China’s DF-21D anti-ship missile, a hypersonic platform with a range of nearly a thousand miles, could arguably be seen as a tailor made threat to American military strategy overseas. The U.S. maintains not only the largest carriers in the world, but the largest fleet of them, allowing its Navy to deploy more military might from each flight deck and accompanying battle group than could be mustered from the entire military of many nations — but the operational range of carrier based aircraft is only about 500 miles. This range limitation would force American carriers to enter deep within China’s defensive anti-ship bubble in order to conduct combat operations, placing the carriers themselves at risk from the all but indefensible hypersonic missiles zeroing in on them.
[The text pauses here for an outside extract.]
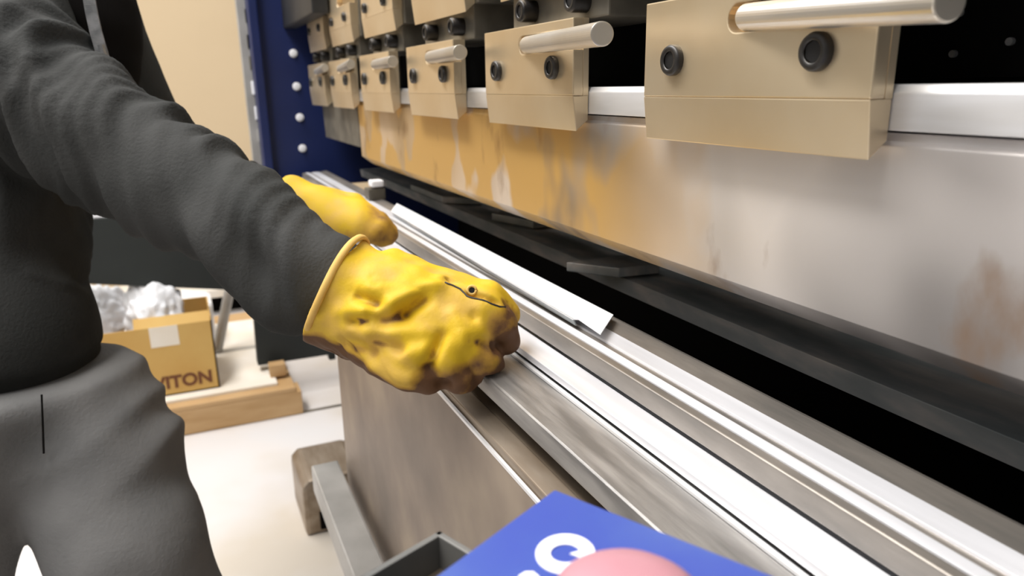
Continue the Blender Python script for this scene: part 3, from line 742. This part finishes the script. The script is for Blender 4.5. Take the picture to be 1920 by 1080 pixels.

The Navy and Marine Corps have both responded by seeking novel approaches to extending the operational range of carrier based aircraft, likely with the intent of launching strikes on those anti-ship assets that would allow for a closer and more traditional approach in the event of open war with China. Plans have been enacted ranging from adding conformal fuel tanks to the fuselages of the Navy’s F/A-18 Super Hornets as they enter their third large scale overhaul in the Block III variant this year, to Marines establishing hasty flight lines inside contested territory to rapidly refuel and re-arm F-35s that land and take off from austere air strips (or just open fields, for that matter). Thus far, none of these plans have been able to bridge the gap between the operational range of the Navy’s Super Hornets and F-35s and the range allotted to China’s anti-ship defenses, but each can be seen as a push in the right direction.

Now, with the Navy making a formal decision in their MQ-25 Stringray program, production can begin on the program that could potentially do more to offset this capability gap than any other: carrier launched refueler drones that can meet Navy fighters in contested airspace to extend their range.

Boeing secured the MQ-25 contract despite stiff competition from Lockheed Martin and General Dynamics, and with good reason. The platform Boeing proposed was already developed in large part for the UCLASS program, which aimed to field armed, stealthy drones in Navy environments. Once the Navy shifted focus to extended aerial operations, Boeing needed only to refit their existing platform, giving them a significant leg up on the “paper planes” (aircraft with no operational prototypes) being pitched by the competition.